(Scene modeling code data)
******************************

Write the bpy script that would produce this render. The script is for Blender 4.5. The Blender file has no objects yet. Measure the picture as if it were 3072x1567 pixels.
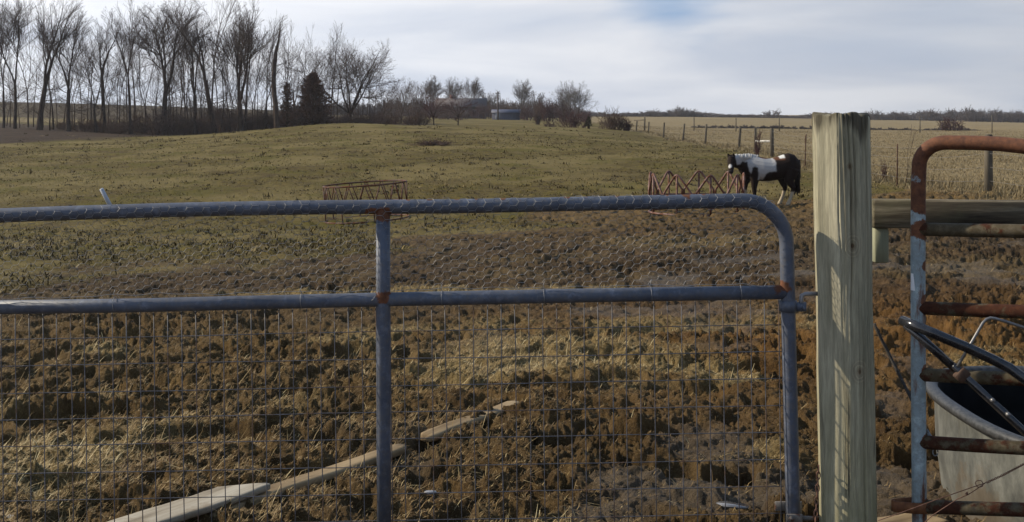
import bpy, math, random
import numpy as np
from mathutils import Vector, Matrix

# ------------------------------------------------------------------ camera, sky, sun, exposure
F, HY, EZ = 3600.0, 345.0, 1.6            # focal length and horizon of the 3072 px wide photograph, eye height
W_, H_ = 3072.0, 1567.0
SC = bpy.context.scene
COL = SC.collection
cam_d = bpy.data.cameras.new('camera'); cam = bpy.data.objects.new('camera', cam_d); COL.objects.link(cam)
cam.location = (0, 0, EZ); cam.rotation_euler = (math.pi/2, 0, 0)
cam_d.sensor_width = 36; cam_d.lens = 36*F/W_
cam_d.shift_y = -(H_/2-HY)/W_
cam_d.clip_start = 0.05; cam_d.clip_end = 20000
SC.camera = cam

SUN_EL, SUN_AZ = math.radians(31), math.radians(-76)     # azimuth from +Y, clockwise
sdir = Vector((math.sin(SUN_AZ)*math.cos(SUN_EL), math.cos(SUN_AZ)*math.cos(SUN_EL), math.sin(SUN_EL)))
sun_d = bpy.data.lights.new('sun', 'SUN'); sun_d.energy = 5.0; sun_d.angle = math.radians(0.55); sun_d.color = (1, .90, .73)
sun = bpy.data.objects.new('sun', sun_d); COL.objects.link(sun)
sun.rotation_euler = sdir.to_track_quat('Z', 'Y').to_euler()
sun.location = (-30, 10, 40)

SC.view_settings.view_transform = 'Standard'
SC.view_settings.look = 'None'
SC.view_settings.exposure = 0.24
SC.view_settings.gamma = 1.0

world = bpy.data.worlds.new('World'); SC.world = world; world.use_nodes = True
wt = world.node_tree; wt.nodes.clear()
def wn(t, **k):
    n = wt.nodes.new(t)
    for a, b in k.items(): setattr(n, a, b)
    return n
wout = wn('ShaderNodeOutputWorld'); wbg = wn('ShaderNodeBackground'); wbg.inputs['Strength'].default_value = 0.1
wsky = wn('ShaderNodeTexSky', sky_type='NISHITA', sun_disc=False, sun_elevation=SUN_EL, sun_rotation=SUN_AZ)
wsky.air_density = 1.0; wsky.dust_density = 1.5; wsky.ozone_density = 1.2
wtc = wn('ShaderNodeTexCoord'); wmap = wn('ShaderNodeMapping'); wmap.inputs['Scale'].default_value = (1.0, 1.0, 5.5)
wmap.inputs['Location'].default_value = (0.3, 0.1, 0.2)
wno = wn('ShaderNodeTexNoise'); wno.inputs['Scale'].default_value = 2.2; wno.inputs['Detail'].default_value = 7; wno.inputs['Roughness'].default_value = .55
wno2 = wn('ShaderNodeTexNoise'); wno2.inputs['Scale'].default_value = 4.5; wno2.inputs['Detail'].default_value = 6; wno2.inputs['Distortion'].default_value = .4
wr = wn('ShaderNodeValToRGB'); wr.color_ramp.elements[0].position = .33; wr.color_ramp.elements[0]  .color = (.75,.75,.75,1); wr.color_ramp.elements[1].position = .52; wr.color_ramp.elements[1].color = (1,1,1,1)
wr2 = wn('ShaderNodeValToRGB')
wr2.color_ramp.elements[0].position = .36; wr2.color_ramp.elements[0].color = (6.3, 6.75, 7.7, 1)
wr2.color_ramp.elements[1].position = .62; wr2.color_ramp.elements[1].color = (8.3, 8.5, 9.0, 1)
wmix = wn('ShaderNodeMix', data_type='RGBA')
# cloud sheet is a little brighter on the sun's side
wsep = wn('ShaderNodeSeparateXYZ'); wmr = wn('ShaderNodeMapRange')
wmr.inputs['From Min'].default_value = .45; wmr.inputs['From Max'].default_value = -.45; wmr.inputs['To Min'].default_value = .62; wmr.inputs['To Max'].default_value = 1.14
wmul = wn('ShaderNodeMix', data_type='RGBA', blend_type='MULTIPLY'); wmul.inputs['Factor'].default_value = 1
L = wt.links.new
L(wtc.outputs['Generated'], wmap.inputs['Vector']); L(wmap.outputs[0], wno.inputs['Vector']); L(wmap.outputs[0], wno2.inputs['Vector'])
L(wno.outputs['Fac'], wr.inputs[0]); L(wno2.outputs['Fac'], wr2.inputs[0])
L(wtc.outputs['Generated'], wsep.inputs[0]); L(wsep.outputs['X'], wmr.inputs['Value'])
L(wr2.outputs[0], wmul.inputs['A']); L(wmr.outputs[0], wmul.inputs['B'])
# an opening in the thin cloud above the pasture
wd = wn('ShaderNodeVectorMath', operation='DISTANCE'); wd.inputs[1].default_value = Vector((.128, .985, .112)).normalized(); L(wtc.outputs['Generated'], wd.inputs[0])
wad = wn('ShaderNodeMath', operation='MULTIPLY_ADD'); L(wno2.outputs['Fac'], wad.inputs[0]); wad.inputs[1].default_value = .10; L(wd.outputs['Value'], wad.inputs[2])
wh = wn('ShaderNodeMapRange', interpolation_type='SMOOTHSTEP'); wh.inputs['From Min'].default_value = .06; wh.inputs['From Max'].default_value = .115; wh.inputs['To Min'].default_value = .0; wh.inputs['To Max'].default_value = 1.0
L(wad.outputs[0], wh.inputs['Value'])
# cloud cut back in the unseen upper sky to lower the ambient light
wz = wn('ShaderNodeMapRange', interpolation_type='SMOOTHSTEP'); L(wsep.outputs['Z'], wz.inputs['Value'])
wz.inputs['From Min'].default_value = .11; wz.inputs['From Max'].default_value = .38; wz.inputs['To Min'].default_value = 1.0; wz.inputs['To Max'].default_value = .12
wm0 = wn('ShaderNodeMath', operation='MULTIPLY'); L(wr.outputs[0], wm0.inputs[0]); L(wz.outputs[0], wm0.inputs[1])
wmm = wn('ShaderNodeMath', operation='MULTIPLY'); L(wm0.outputs[0], wmm.inputs[0]); L(wh.outputs[0], wmm.inputs[1])
wblu = wn('ShaderNodeMix', data_type='RGBA'); wblu.inputs['Factor'].default_value = .8; wblu.inputs['B'].default_value = (2.0, 3.4, 5.8, 1); L(wsky.outputs[0], wblu.inputs['A'])
L(wmm.outputs[0], wmix.inputs['Factor']); L(wblu.outputs['Result'], wmix.inputs['A']); L(wmul.outputs['Result'], wmix.inputs['B'])
L(wmix.outputs['Result'], wbg.inputs['Color']); L(wbg.outputs[0], wout.inputs['Surface'])

# ------------------------------------------------------------------ helpers
rng = np.random.default_rng(7)
random.seed(7)
def at(px, py, Y): return np.array([(px-1536.0)/F*Y, Y, EZ-(py-HY)/F*Y])

def mk(name, V, Q=None, T=None, mat=None, parent=None, smooth=True, attrs=None):
    """one mesh object from world-space arrays (made local to its parent's chain)"""
    V = np.asarray(V, float)
    off = np.zeros(3); p = parent
    while p is not None: off = off+np.array(p.location); p = p.parent
    V = V-off
    me = bpy.data.meshes.new(name)
    Q = np.zeros((0, 4), int) if Q is None or len(Q) == 0 else np.asarray(Q)
    T = np.zeros((0, 3), int) if T is None or len(T) == 0 else np.asarray(T)
    me.vertices.add(len(V)); me.vertices.foreach_set('co', V.astype(np.float32).ravel())
    me.loops.add(Q.size+T.size)
    me.loops.foreach_set('vertex_index', np.concatenate([Q.ravel(), T.ravel()]).astype(np.int32))
    n = len(Q)+len(T); me.polygons.add(n)
    st = np.concatenate([np.arange(len(Q))*4, Q.size+np.arange(len(T))*3]).astype(np.int32)
    me.polygons.foreach_set('loop_start', st)
    me.update(calc_edges=True); me.validate()
    if smooth: me.polygons.foreach_set('use_smooth', np.ones(len(me.polygons), bool))
    for k, a in (attrs or {}).items():
        a = np.asarray(a, np.float32)
        if a.ndim == 1:
            at_ = me.attributes.new(k, 'FLOAT', 'POINT'); at_.data.foreach_set('value', a)
        else:
            at_ = me.attributes.new(k, 'FLOAT_COLOR', 'POINT')
            at_.data.foreach_set('color', np.concatenate([a[:, :3], np.ones((len(a), 1), np.float32)], 1).ravel())
    if mat: me.materials.append(mat)
    o = bpy.data.objects.new(name, me); COL.objects.link(o)
    if parent: o.parent = parent
    return o

class MB:
    def __init__(s): s.V = []; s.Q = []; s.T = []; s.n = 0
    def add(s, V, Q=None, T=None):
        V = np.asarray(V, float)
        if Q is not None and len(Q): s.Q.append(np.asarray(Q)+s.n)
        if T is not None and len(T): s.T.append(np.asarray(T)+s.n)
        s.V.append(V); s.n += len(V); return s
    def tube(s, pts, r, sides=10, closed=False, cap=True): s.add(*tube(pts, r, sides, closed, cap)); return s
    def box(s, c, size, R=None, bev=0.0): s.add(*box(c, size, R, bev)); return s
    def get(s):
        return np.concatenate(s.V), (np.concatenate(s.Q) if s.Q else None), (np.concatenate(s.T) if s.T else None)
    def build(s, name, mat, parent=None, smooth=True, attrs=None):
        V, Q, T = s.get(); return mk(name, V, Q, T, mat, parent, smooth, attrs)

def tube(pts, r, sides=10, closed=False, cap=True, sq=None):
    P = np.asarray(pts, float); n = len(P); r = np.broadcast_to(np.asarray(r, float), (n,))
    if closed: tan = np.roll(P, -1, 0)-np.roll(P, 1, 0)
    else: tan = np.gradient(P, axis=0)
    tan /= np.linalg.norm(tan, axis=1)[:, None]+1e-12
    ref = np.array([0, 0, 1.0]) if abs(tan[0][2]) < .9 else np.array([0, 1.0, 0])
    a = np.cross(tan[0], ref); a /= np.linalg.norm(a)
    th = np.arange(sides)*2*np.pi/sides
    V = np.zeros((n, sides, 3))
    for i in range(n):
        a = a-tan[i]*np.dot(a, tan[i]); a /= np.linalg.norm(a)+1e-12
        b = np.cross(tan[i], a)
        V[i] = P[i]+r[i]*(np.cos(th)[:, None]*a+np.sin(th)[:, None]*b)
    idx = np.arange(n*sides).reshape(n, sides)
    if closed: A = idx; B = np.roll(idx, -1, 0)
    else: A = idx[:-1]; B = idx[1:]
    Q = np.stack([A, np.roll(A, -1, 1), np.roll(B, -1, 1), B], -1).reshape(-1, 4)
    V = V.reshape(-1, 3); T = []
    if cap and not closed:
        V = np.vstack([V, P[0], P[-1]]); c0 = n*sides
        for k in range(sides):
            T.append((c0, idx[0][(k+1) % sides], idx[0][k])); T.append((c0+1, idx[-1][k], idx[-1][(k+1) % sides]))
    return V, Q, np.array(T, int).reshape(-1, 3)

def box(c, size, R=None, bev=0.0):
    x, y, z = np.asarray(size)/2.0
    if bev <= 0:
        V = np.array([(a*x, b*y, d*z) for a in (-1, 1) for b in (-1, 1) for d in (-1, 1)])
        Q = [(0, 1, 3, 2), (4, 6, 7, 5), (0, 4, 5, 1), (2, 3, 7, 6), (0, 2, 6, 4), (1, 5, 7, 3)]
        T = []
    else:                                          # chamfer the long (x) edges and the ends
        e = bev
        ring = [(-y+e, -z), (y-e, -z), (y, -z+e), (y, z-e), (y-e, z), (-y+e, z), (-y, z-e), (-y, -z+e)]
        V = []; 
        for xx, k in ((-x, .0), (-x+e, 1), (x-e, 1), (x, .0)):
            for (yy, zz) in ring:
                f = 1 if k else None
                V.append((xx, yy if f else yy*(1-e/y), zz if f else zz*(1-e/z)))
        V = np.array(V); Q = []
        for i in range(3):
            for k in range(8): Q.append((i*8+k, (i+1)*8+k, (i+1)*8+(k+1) % 8, i*8+(k+1) % 8))
        T = [(0, k, k+1) for k in range(1, 7)]+[(24, 24+k+1, 24+k) for k in range(1, 7)]
        T = np.array(T)
    if R is not None: V = V@np.asarray(R).T
    return V+np.asarray(c), np.array(Q), T

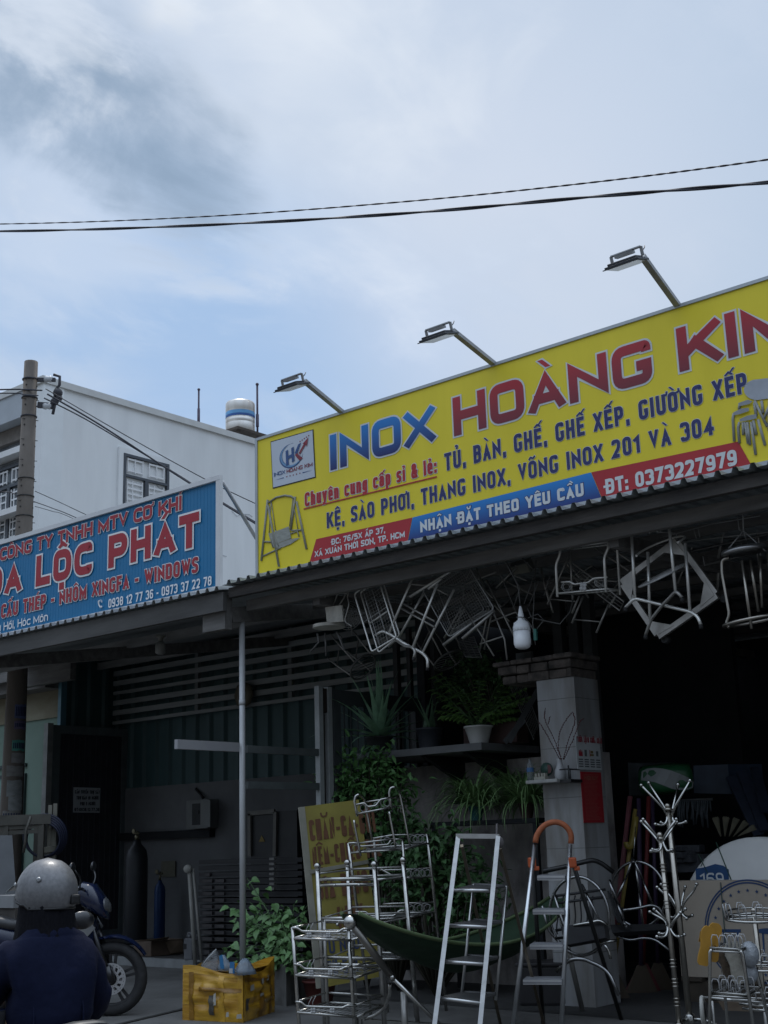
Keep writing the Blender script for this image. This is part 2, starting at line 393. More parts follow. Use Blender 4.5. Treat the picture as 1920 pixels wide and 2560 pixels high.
def lettering(mb, s, O, U, Vv, width, height, t=.2, gap=.09, o=0.0, rnd=.28, lift=.0, prefix='', slant=0, k=None):
    """letters of cap height `height` from O along the unit vector U (up Vv), spread to `width`; prefix runs on to the left"""
    Nn = V(U).cross(V(Vv)).normalized(); w1, w2 = text_width(s, .5, t, gap), text_width(s, 1.0, t, gap)
    tgt = width/height
    if k is None: k = max(.12, .5+(tgt-w1)/(w2-w1)*.5)
    x = 0.0
    if prefix: x = -(text_width(prefix, k, t, gap)+gap)
    idx = 0
    for ch in prefix+s:
        pl, w = glyph_polys(ch, k, t, o, rnd)
        for strip in pl:
            idx += 1; d = lift + .0003*(idx % 4)
            for qi, q in enumerate(strip):
                mb.face([V(O)+Nn*(.00003*qi)+V(U)*((x+p.x+slant*p.y)*height)+V(Vv)*(p.y*height)+Nn*d for p in q])
        x += w+gap
    return mb

# ------------------------------------------------------------------ materials
M_steel = mat('stainless_steel', (.52, .51, .48), .22, 1.0, .3, 14)
M_steel_d = mat('dull_steel', (.42, .41, .385), .4, .75, .3, 7)
M_gal = mat('galvanised_steel', (.34, .35, .36), .5, .6, .3, 5, bump=.1)
M_conc = mat('concrete', (.155, .152, .145), .85, 0, .35, 1.1, bump=.35, bscale=22, col2=(.075, .073, .069))
M_conc_d = mat('stained_concrete', (.085, .083, .08), .88, 0, .4, 2.2, bump=.35, bscale=18)
M_asph = mat('asphalt', (.055, .055, .056), .9, 0, .3, 3, bump=.4, bscale=60)
M_black = mat('black_plastic', (.012, .012, .013), .45, 0, .3, 8)
M_rubber = mat('rubber', (.014, .014, .014), .75, 0, .3, 12)
M_white = mat('white_paint', (.72, .73, .73), .5, 0, .08, 5)
M_whitewall = mat('painted_render', (.80, .82, .825), .8, 0, .14, 1.1, bump=.08, bscale=14, stretch=(1, 1, .18))
M_trim = mat('grey_trim', (.60, .61, .60), .7, 0, .12, 2.5)
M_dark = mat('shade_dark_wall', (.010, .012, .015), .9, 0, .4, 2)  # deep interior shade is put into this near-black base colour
M_under = mat('roof_underside', (.050, .053, .057), .75, 0, .3, 3)
M_beam = mat('old_beam', (.17, .163, .155), .8, 0, .45, 4, stretch=(.4, 3, 3), bump=.15)

# ------------------------------------------------------------------ setting
def sheet(name, x0, x1, y0, y1, z, m, kind='structure'):
    mb = MB(); mb.face([(x0, y0, z), (x1, y0, z), (x1, y1, z), (x0, y1, z)]); return obj(name, mb, m, kind=kind)
sheet('ground', -400, 400, -400, 400, -.26, mat('bare_earth', (.13, .115, .09), .95, 0, .3, .6))
sheet('road', -300, 300, -6.5, 4.75, -.2, M_asph)
ap = MB(); ap.b2((-300, 5.25, -.24), (300, 40, 0)); obj('pavement', ap, M_conc, kind='structure')
kb = MB(); kb.prism([(-300, 4.75, -.2), (-300, 5.25, -.001), (-300, 5.25, -.25), (-300, 4.75, -.25)], (600, 0, 0)); obj('kerb', kb, mat('kerb_concrete', (.2, .2, .19), .85, 0, .3, 2, bump=.2), kind='structure')
g = MB(); a, b = at(250, 2572, z=.004), at(470, 2520, z=.004); dd = (b-a).normalized(); g.bar(a-dd*4, b+dd*1.0, .05, .008); obj('drain_line', g, mat('gutter_dirt', (.025, .024, .022), .9), kind='structure')
fl = MB(); fl.b2((-16.1, 10.32, -.01), (-8.75, 12.7, .09)); obj('workshop_floor', fl, M_conc_d, kind='structure')
fl = MB(); fl.b2((-16.1, 10.26, -.01), (-8.75, 10.318, .095)); obj('floor_edge', fl, mat('pale_edge', (.25, .26, .26), .8, 0, .3, 4), kind='structure')

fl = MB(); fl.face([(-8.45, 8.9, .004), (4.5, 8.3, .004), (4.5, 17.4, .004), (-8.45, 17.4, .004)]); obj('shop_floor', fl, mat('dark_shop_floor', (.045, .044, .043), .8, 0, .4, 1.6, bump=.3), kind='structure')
# ------------------------------------------------------------------ white house far left
XH = -24.0
hc = at(108, 941, x=XH); HT = hc.z; YF = hc.y
house = thing('white_house', 'tall white rendered house with a blank side wall behind the blue sign', 'house', (XH-5, YF+6, 0))
w = MB(); w.b2((XH-11, YF+.55, 0), (XH, YF+17, HT-.15)); obj('wall', w, M_whitewall, house)
w = MB(); w.b2((XH-11.2, YF-.06, HT-.16), (XH+.07, YF+17.1, HT)); obj('roof', w, M_trim, house)
w = MB(); w.b2((XH-.32, YF, 0), (XH+.03, YF+.58, HT-.162)); obj('corner_pier', w, mat('pier_white', (.76, .79, .80), .7, 0, .06, 2), house)
# front face, above the balcony: parapet, soffit, stone strips, ledges
zf = lambda px, py: at(px, py, y=YF).z
w = MB(); w.b2((XH-11, YF-.02, zf(50, 1044)), (XH-.321, YF+.3, HT-.162)); obj('parapet', w, mat('parapet_grey', (.42, .46, .5), .7, 0, .1, 2), house)
w = MB(); w.b2((XH-11, YF+.3, zf(50, 1080)), (XH-.321, YF+.548, zf(50, 1045))); obj('soffit', w, mat('soffit_brown', (.22, .2, .18), .8), house)
M_stone = None
def stone_mat():
    m = bpy.data.materials.new('stone_cladding'); m.use_nodes = True; t = m.node_tree; b = t.nodes['Principled BSDF']
    c = t.nodes.new('ShaderNodeTexCoord'); mp = t.nodes.new('ShaderNodeMapping'); mp.inputs['Rotation'].default_value = (rad(90), 0, 0)
    br = t.nodes.new('ShaderNodeTexBrick'); br.inputs['Scale'].default_value = 3.2
    br.inputs['Color1'].default_value = (.13, .145, .165, 1); br.inputs['Color2'].default_value = (.24, .26, .28, 1); br.inputs['Mortar'].default_value = (.07, .075, .085, 1)
    br.inputs['Mortar Size'].default_value = .015; br.inputs['Row Height'].default_value = .18; br.inputs['Brick Width'].default_value = .7
    t.links.new(c.outputs['Object'], mp.inputs['Vector']); t.links.new(mp.outputs[0], br.inputs['Vector']); t.links.new(br.outputs['Color'], b.inputs['Base Color'])
    b.inputs['Roughness'].default_value = .8; return m
M_stone = stone_mat()
w = MB(); w.b2((XH-11, YF+.42, 2), (XH-.322, YF+.549, zf(50, 1080)-.003)); obj('stone_cladding', w, M_stone, house)
w = MB(); w.b2((XH-11, YF+.1, zf(50, 1122)), (XH-.323, YF+.547, zf(50, 1107))); w.b2((XH-11, YF+.06, zf(45, 1273)), (XH-.323, YF+.546, zf(45, 1259))); obj('ledge', w, M_white, house)
M_alu_d = mat('dark_window_frame', (.075, .085, .10), .4, .3, .2, 4)
M_grille = mat('white_grille', (.75, .76, .77), .45, 0, .05, 4)
M_glass = mat('window_glass', (.20, .225, .245), .12, 0, .15, 1.2)
def house_window(o, ux, w_, h_, nrm, tr, rows):
    """window with dark frame, white security grille and glass; o lower corner, ux direction along the wall"""
    ux, n, up = V(ux), V(nrm), V((0, 0, 1)); o = V(o)
    P = lambda a, z, d: o+ux*a+up*z+n*d
    f = MB()
    for a0, a1, z0, z1 in ((0, .07, 0, h_), (w_-.07, w_, 0, h_), (.07, w_-.07, h_-.07, h_), (.07, w_-.07, 0, .07), (.07, w_-.07, h_-tr-.06, h_-tr), (w_/2-.05, w_/2+.05, .07, h_-tr-.06)):
        f.bar(P(a0, (z0+z1)/2, .02), P(a1, (z0+z1)/2, .02), .09, z1-z0)
    fo = obj('window', f, M_alu_d, house)
    g = MB(); g.bar(P(.05, h_/2, -.02), P(w_-.05, h_/2, -.02), .01, h_-.1); obj('pane', g, M_glass, fo)
    g = MB()
    for s in (0, 1):
        a0 = .13 + s*(w_/2-.04); a1 = a0 + w_/2-.25
        for k in range(rows): z = .15+(h_-tr-.35)*k/(rows-1); g.bar(P(a0, z, .03), P(a1, z, .03), .02, .035)
        for a in (a0, (a0*.65+a1*.35), a1): g.bar(P(a, .12, .034), P(a, h_-tr-.12, .034), .02, .03)
        zz = h_-tr+.06
        for z in (zz+.05, h_-.12): g.bar(P(a0, z, .03), P(a1, z, .03), .02, .04)
        for a in (a0, a1, (a0+a1)/2): g.bar(P(a, zz, .034), P(a, h_-.09, .034), .02, .035)
    obj('grille', g, M_grille, fo); return fo
A, B = at(306, 1131, x=XH), at(419, 1165, x=XH)
wz = (A.z+B.z)/2; ww = B.y-A.y
house_window((XH+.01, A.y, wz-2.1), (0, 1, 0), ww, 2.1, (1, 0, 0), .52, 10)
w = MB()
for a, b in (((A.y-.14, wz-2.2), (A.y-.003, wz+.14)), ((B.y+.003, wz-2.2), (B.y+.14, wz+.14)), ((A.y-.003, wz+.003), (B.y+.003, wz+.14))):
    w.b2((XH+.002, a[0], a[1]), (XH+.06, b[0], b[1]))
obj('window_surround', w, M_whitewall, house)
A, B = at(8, 1150, y=YF+.4), at(56, 1138, y=YF+.4)
house_window((A.x-.2, YF+.4, zf(30, 1143)-2.3), (1, 0, 0), B.x-A.x+.35, 2.3, (0, -1, 0), .5, 9)
w = MB()
for k in range(60):
    y0 = YF+1.2+random.random()*9; z0 = HT-1-random.random()*8
    pts = [V((XH+.012, y0, z0))]
    for j in range(4): pts.append(pts[-1]+V((0, random.uniform(.05, .3), random.uniform(-.12, .1))))
    if random.random() < .22: w.tube(pts, .006, 4)
obj('wall_crack', w, mat('crack_grey', (.36, .4, .43), .9), house)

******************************

BRIEF: Report all lines of the material that contain the word "Blender".

ANSWER IN FULL:
Write the bpy script that would produce this render. The script is for Blender 4.5. The Blender file has no objects yet. Measure the picture as if it were 3072x1567 pixels.
Keep writing the Blender script for this image. This is part 2, starting at line 393. More parts follow. Use Blender 4.5. Treat the picture as 1920 pixels wide and 2560 pixels high.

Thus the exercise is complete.